Wenig Zeit für Korrekturen

Ob der Bundesrat am Ende aber auch die Gunst der Gewerkschaften gewinnt, bleibt fraglich. Pierre-Yves Maillard, Präsident des Schweizerischen Gewerkschaftsbunds (SGB) und SP-Ständerat, hat in diesem Jahr harte Kante gezeigt: Die Gewerkschaften würden das Mandat in der vorliegenden Form «niemals unterstützen», liess er verlauten. Er ist offensichtlich bereit, mit hohem Einsatz zu pokern, um elementare Zugeständnisse zu erzwingen. Nicht nur aussenpolitisch vom Bundesrat, sondern auch innenpolitisch, insbesondere vom Arbeitgeberverband. Medial wurde der Gewerkschaftschef in der Folge zum mächtigsten Politiker des Jahres hochgeschrieben.

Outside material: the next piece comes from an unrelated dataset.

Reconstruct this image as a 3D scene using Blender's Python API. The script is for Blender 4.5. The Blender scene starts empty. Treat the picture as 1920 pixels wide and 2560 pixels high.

Im vorliegenden Mandatsentwurf ortet der SGB zwar einige Verbesserungen gegenüber dem Status quo. In einer umfangreichen Stellungnahme überwiegen die zahlreichen Kritikpunkte aber deutlich: Beim Lohnschutz drohen demnach einschneidende Verschlechterungen, vom vieldiskutierten EU-Spesenreglement über den drohenden Wegfall von Dienstleistungssperren bis hin zur Begünstigung von Scheinselbstständigkeiten. Und bei den umstrittenen Strom- und Schienenverkehrsabkommen pocht auch der Gewerkschaftsbund vehement auf Kooperations- statt Liberalisierungsmodelle.

Noch hat der Bundesrat die Möglichkeit, die Kritik aufzugreifen. Viel Zeit wird er sich allerdings kaum mehr nehmen, die Sache ist im Schwung: Nächste Woche dürfte sich auch die Aussenpolitische Kommission des Ständerats äussern, anschliessend soll das Verhandlungsmandat finalisiert werden.

SGB-Chefökonom Daniel Lampart wagt noch keine positive Prognose: Es sei noch nicht klar, ob sich der Bundesrat zu entscheidenden Verbesserungen werde durchringen können – und ob er das überhaupt wolle. «Mit dem vorliegenden Sondierungsergebnis wird aber keine Bevölkerungsmehrheit zu gewinnen sein», ist Lampart überzeugt.